(Dataset excerpt)
....
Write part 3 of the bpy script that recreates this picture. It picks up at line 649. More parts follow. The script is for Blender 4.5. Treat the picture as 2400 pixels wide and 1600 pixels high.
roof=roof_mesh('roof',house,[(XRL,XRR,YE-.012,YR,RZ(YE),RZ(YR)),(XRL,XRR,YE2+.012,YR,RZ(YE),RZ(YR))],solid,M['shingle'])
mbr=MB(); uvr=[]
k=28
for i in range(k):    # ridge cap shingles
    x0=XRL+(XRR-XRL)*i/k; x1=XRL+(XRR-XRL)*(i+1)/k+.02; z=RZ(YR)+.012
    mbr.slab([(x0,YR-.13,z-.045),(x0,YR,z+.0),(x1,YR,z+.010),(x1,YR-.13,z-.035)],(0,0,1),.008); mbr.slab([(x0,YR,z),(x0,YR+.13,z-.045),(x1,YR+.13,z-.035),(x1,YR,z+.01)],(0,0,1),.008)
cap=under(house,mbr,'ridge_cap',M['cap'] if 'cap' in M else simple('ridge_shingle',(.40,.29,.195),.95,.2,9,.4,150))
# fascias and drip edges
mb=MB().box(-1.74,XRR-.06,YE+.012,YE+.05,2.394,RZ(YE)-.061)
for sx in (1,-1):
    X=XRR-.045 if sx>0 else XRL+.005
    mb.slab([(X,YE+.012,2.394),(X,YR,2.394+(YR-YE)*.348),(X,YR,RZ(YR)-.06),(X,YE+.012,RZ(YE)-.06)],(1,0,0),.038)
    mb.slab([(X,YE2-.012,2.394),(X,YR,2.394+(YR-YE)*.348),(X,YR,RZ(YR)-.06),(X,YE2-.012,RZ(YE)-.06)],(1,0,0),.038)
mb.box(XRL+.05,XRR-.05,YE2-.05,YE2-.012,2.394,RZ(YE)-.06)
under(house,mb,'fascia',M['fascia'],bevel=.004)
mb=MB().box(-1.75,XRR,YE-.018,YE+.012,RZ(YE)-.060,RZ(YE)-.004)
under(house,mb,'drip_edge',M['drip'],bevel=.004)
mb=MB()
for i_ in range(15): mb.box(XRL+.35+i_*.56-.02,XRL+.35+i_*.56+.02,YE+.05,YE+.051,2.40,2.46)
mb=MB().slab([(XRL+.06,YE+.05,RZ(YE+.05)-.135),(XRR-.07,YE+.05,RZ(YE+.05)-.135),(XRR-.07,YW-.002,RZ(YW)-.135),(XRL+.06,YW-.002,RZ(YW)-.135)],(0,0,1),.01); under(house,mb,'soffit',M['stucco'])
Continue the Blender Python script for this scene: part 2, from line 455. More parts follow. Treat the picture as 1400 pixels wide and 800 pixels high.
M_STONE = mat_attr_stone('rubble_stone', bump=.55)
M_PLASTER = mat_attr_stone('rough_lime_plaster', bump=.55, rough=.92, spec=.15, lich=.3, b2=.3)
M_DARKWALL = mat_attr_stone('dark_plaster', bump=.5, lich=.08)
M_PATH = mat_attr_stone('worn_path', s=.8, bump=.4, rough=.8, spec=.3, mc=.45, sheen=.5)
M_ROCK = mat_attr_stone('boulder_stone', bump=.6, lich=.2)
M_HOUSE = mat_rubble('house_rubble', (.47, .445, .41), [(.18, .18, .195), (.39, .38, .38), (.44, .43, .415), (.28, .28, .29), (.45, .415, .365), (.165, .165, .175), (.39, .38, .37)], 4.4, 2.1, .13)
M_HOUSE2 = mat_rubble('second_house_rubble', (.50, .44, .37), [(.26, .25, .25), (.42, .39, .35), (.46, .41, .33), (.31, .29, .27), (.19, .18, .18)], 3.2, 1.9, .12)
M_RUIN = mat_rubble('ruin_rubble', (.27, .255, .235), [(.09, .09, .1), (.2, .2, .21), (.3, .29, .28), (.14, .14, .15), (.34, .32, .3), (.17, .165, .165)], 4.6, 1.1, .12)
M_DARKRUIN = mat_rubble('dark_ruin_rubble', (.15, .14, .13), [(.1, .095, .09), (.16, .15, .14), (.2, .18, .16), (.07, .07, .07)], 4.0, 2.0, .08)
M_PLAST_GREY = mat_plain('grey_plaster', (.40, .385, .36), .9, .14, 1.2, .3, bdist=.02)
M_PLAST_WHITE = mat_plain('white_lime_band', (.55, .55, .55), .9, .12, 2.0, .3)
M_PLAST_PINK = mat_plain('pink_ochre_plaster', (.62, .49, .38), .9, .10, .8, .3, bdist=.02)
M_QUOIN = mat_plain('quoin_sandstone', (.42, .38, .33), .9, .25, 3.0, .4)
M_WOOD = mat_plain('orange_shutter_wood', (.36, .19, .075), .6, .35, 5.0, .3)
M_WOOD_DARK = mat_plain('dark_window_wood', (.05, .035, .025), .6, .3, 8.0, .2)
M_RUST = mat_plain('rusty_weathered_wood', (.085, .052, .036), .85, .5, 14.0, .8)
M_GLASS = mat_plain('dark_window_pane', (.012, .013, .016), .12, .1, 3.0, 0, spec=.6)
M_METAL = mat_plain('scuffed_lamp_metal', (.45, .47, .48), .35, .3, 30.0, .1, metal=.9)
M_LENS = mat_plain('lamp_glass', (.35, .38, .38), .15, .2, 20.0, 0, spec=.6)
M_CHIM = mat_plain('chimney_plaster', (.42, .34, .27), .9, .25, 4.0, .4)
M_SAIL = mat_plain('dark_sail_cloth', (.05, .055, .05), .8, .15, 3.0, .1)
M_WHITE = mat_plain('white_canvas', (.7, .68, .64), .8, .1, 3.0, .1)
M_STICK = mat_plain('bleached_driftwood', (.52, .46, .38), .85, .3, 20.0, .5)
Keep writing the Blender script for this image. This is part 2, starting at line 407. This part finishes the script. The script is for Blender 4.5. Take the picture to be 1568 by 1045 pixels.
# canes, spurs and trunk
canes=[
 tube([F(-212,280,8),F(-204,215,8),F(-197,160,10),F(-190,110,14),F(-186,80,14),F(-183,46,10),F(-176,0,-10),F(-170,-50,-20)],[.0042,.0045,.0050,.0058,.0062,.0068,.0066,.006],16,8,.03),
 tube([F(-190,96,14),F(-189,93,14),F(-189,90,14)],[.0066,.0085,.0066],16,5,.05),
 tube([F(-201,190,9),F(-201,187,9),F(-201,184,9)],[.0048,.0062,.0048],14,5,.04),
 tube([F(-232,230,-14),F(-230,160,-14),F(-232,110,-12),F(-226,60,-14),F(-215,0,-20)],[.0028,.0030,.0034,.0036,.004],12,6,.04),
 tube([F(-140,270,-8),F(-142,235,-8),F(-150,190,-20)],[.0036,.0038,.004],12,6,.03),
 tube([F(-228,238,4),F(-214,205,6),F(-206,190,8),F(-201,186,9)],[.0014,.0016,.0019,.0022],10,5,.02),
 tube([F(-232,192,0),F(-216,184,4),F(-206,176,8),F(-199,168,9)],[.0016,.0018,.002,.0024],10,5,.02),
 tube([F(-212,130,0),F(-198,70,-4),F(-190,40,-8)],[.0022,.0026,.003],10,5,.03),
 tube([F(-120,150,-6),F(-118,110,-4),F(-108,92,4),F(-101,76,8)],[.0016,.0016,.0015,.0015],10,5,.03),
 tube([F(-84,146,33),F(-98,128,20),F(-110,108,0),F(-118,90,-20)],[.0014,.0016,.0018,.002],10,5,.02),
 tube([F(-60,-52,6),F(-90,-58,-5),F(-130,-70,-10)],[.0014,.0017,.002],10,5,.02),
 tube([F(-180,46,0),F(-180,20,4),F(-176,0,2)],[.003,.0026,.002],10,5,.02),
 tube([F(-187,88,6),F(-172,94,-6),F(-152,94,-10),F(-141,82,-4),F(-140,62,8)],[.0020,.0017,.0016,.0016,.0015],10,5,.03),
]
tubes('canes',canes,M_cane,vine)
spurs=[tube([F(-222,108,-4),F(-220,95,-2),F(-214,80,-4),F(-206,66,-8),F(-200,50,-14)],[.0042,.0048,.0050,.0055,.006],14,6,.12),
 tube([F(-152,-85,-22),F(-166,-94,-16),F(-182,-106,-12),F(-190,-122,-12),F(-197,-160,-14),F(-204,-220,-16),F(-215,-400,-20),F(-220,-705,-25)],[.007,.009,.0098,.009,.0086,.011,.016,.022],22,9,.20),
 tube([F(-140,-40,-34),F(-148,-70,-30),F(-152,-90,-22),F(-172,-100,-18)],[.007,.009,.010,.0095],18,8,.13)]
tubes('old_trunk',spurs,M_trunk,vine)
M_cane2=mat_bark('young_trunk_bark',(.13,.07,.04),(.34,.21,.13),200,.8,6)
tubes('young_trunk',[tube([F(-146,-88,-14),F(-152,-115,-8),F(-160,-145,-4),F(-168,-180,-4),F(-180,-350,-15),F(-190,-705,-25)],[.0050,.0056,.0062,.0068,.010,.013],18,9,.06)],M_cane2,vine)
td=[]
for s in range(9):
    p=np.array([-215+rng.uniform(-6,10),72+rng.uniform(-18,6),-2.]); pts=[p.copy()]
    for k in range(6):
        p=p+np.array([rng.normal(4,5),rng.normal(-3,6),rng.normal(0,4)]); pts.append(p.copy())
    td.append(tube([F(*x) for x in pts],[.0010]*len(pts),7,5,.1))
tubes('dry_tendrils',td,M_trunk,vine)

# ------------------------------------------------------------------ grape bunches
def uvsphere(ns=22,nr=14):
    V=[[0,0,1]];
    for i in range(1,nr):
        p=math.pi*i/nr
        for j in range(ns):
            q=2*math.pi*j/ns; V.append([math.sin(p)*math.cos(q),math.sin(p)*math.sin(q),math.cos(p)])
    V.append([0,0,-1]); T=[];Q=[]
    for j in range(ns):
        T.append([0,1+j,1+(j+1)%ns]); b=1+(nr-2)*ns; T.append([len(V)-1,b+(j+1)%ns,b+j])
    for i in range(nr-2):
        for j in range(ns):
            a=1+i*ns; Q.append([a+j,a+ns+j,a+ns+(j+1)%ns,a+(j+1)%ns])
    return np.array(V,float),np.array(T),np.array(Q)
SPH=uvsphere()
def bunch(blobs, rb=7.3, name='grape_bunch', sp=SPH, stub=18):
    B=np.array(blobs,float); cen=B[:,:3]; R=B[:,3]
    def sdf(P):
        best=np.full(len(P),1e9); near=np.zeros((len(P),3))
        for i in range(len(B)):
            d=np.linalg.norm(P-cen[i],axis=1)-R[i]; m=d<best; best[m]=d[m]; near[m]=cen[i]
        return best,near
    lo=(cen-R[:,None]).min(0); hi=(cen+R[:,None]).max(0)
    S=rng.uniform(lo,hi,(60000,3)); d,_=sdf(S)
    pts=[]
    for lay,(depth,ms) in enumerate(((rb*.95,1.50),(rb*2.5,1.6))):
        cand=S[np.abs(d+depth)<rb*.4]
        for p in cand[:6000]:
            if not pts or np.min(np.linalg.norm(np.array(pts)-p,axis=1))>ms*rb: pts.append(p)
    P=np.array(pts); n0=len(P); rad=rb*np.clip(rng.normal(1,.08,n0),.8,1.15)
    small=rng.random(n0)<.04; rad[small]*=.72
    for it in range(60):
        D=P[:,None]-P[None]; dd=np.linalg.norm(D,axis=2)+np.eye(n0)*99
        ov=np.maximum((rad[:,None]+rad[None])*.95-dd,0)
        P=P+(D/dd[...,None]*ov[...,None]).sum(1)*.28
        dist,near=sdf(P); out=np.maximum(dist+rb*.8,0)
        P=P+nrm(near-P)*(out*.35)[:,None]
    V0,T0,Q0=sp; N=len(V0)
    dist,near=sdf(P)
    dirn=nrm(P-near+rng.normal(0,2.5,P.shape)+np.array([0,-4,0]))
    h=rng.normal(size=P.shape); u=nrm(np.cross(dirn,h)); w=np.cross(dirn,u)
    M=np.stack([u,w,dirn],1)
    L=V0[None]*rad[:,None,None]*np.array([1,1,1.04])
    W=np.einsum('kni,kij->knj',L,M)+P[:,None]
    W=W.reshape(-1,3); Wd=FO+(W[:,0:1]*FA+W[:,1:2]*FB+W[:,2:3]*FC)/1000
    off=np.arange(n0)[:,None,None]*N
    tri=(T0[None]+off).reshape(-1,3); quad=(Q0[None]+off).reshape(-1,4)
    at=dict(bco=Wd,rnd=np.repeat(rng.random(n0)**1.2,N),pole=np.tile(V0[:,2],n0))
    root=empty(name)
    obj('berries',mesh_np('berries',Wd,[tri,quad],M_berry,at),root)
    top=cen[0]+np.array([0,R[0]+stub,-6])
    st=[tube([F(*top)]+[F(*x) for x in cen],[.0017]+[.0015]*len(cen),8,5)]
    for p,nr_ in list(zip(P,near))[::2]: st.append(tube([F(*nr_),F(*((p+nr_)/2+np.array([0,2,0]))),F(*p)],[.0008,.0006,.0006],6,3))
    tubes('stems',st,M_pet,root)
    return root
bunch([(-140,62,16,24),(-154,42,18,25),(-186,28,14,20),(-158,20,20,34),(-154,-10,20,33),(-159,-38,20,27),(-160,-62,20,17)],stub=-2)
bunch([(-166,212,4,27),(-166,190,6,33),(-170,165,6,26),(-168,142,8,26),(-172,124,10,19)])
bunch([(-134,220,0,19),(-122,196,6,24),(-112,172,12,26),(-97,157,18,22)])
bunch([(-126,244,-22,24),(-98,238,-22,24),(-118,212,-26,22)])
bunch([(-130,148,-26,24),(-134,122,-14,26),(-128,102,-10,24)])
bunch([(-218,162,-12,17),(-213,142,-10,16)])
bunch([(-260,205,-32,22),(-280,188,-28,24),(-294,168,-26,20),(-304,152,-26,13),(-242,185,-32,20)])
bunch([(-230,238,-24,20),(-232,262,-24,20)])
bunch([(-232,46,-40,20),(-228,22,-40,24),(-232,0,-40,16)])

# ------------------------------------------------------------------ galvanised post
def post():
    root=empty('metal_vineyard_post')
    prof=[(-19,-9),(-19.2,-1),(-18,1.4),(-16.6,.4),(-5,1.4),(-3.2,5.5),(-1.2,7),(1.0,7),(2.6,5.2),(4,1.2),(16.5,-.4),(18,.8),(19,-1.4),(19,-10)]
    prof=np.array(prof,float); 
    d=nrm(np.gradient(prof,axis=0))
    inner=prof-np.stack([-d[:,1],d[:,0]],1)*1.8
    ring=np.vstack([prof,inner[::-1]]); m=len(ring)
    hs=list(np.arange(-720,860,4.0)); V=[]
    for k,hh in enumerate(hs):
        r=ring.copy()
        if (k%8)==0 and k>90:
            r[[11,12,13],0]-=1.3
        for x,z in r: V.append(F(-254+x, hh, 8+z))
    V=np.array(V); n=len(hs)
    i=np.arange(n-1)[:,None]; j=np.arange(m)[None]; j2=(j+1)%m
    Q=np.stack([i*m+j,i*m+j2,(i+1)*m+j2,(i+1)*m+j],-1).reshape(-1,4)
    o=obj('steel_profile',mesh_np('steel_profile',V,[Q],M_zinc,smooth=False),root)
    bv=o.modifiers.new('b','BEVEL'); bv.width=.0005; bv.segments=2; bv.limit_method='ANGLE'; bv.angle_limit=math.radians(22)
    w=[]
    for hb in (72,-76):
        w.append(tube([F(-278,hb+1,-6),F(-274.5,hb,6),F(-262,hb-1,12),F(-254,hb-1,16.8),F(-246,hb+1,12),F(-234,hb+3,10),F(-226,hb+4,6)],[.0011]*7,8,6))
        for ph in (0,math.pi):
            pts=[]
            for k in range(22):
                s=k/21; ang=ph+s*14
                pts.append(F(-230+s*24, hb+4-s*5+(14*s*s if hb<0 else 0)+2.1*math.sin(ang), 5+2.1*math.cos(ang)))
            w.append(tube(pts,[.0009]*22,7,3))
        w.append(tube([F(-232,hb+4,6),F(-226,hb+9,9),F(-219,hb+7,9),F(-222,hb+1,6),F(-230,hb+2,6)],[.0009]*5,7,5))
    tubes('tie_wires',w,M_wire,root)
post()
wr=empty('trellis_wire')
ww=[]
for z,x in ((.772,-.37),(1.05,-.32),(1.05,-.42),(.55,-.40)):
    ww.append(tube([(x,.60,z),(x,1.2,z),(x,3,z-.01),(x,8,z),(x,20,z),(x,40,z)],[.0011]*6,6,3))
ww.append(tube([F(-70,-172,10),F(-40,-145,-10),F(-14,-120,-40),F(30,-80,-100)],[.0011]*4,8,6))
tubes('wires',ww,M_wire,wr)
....
### GOAL OF THE EXERCISE
Using the listing above, pull out all lines that hold the word "picture".

### WRITTEN REPLY
Write part 3 of the bpy script that recreates this picture. It picks up at line 649. More parts follow. The script is for Blender 4.5. Treat the picture as 2400 pixels wide and 1600 pixels high.
Continue the Blender Python script for this scene: part 2, from line 455. More parts follow. Treat the picture as 1400 pixels wide and 800 pixels high.
Keep writing the Blender script for this image. This is part 2, starting at line 407. This part finishes the script. The script is for Blender 4.5. Take the picture to be 1568 by 1045 pixels.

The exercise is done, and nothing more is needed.